Let's work on the definitions, though.  I'm aiming for allowing
primitive values, functions, and separators (which should just
constitute whitespace, commas, and slashes, right?).


>> > Consider:
>> >
>> > @var $foo bar, baz / 100px     ;
>> >
>> > Does that simply get dropped into place macro style? Including the leading
>> > and trailing whitespace?
>>
>> @var is not a character macro (shudder).  This gets parsed into three
>> component values and two separators, and gets substituted in as such.
>
> There are cases in CSS where whitespace is substantive.  Consider:
>  p.foo
>  p .foo

This seems equivalent to the distinction between "red" and "r ed".
Yes, there's certainly a difference between "whitespace" and "no
whitespace" - this is generally true in CSS outside of a couple of
separators.  Outside of unquoted font-family, there shouldn't be any
distinction between "some whitespace" and "some more whitespace".


>  font-family: Times New Roman;
>  font-family: TimesNew Roman;

I'm not sure how this sort of ambiguity would arise with variables.

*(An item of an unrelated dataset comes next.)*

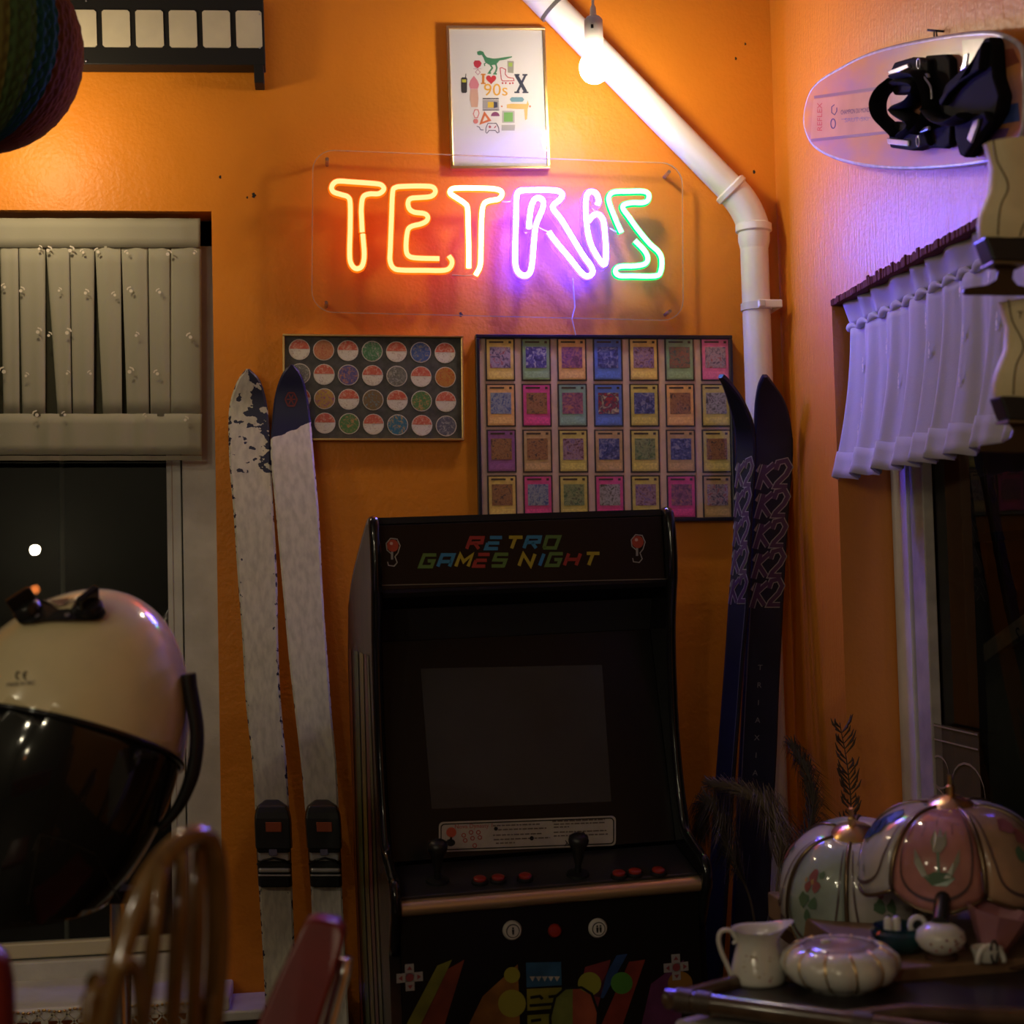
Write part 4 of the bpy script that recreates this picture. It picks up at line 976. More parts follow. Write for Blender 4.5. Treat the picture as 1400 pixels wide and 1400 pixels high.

>> > Do we really want that?
>> >
>> > How about:
>> > @var $foo url(;
>> > @var $bar );
>> >
>> > p { content: $foo http://example.com/yikes.gif $bar }
>>
>> Oh jeezus no.  I don't know the precise details of url() parsing, but
>> either that is parsed into a single $foo variable containing
>> "url(;\n@var $bar )", or they're both invalid.  Either way works for
>> me.
>
> Even if variables represent a token-stream, we should require that
> they be (), {}, and [] -balanced.

Certainly, yes.  Isn't that a restriction on the core-grammar level already?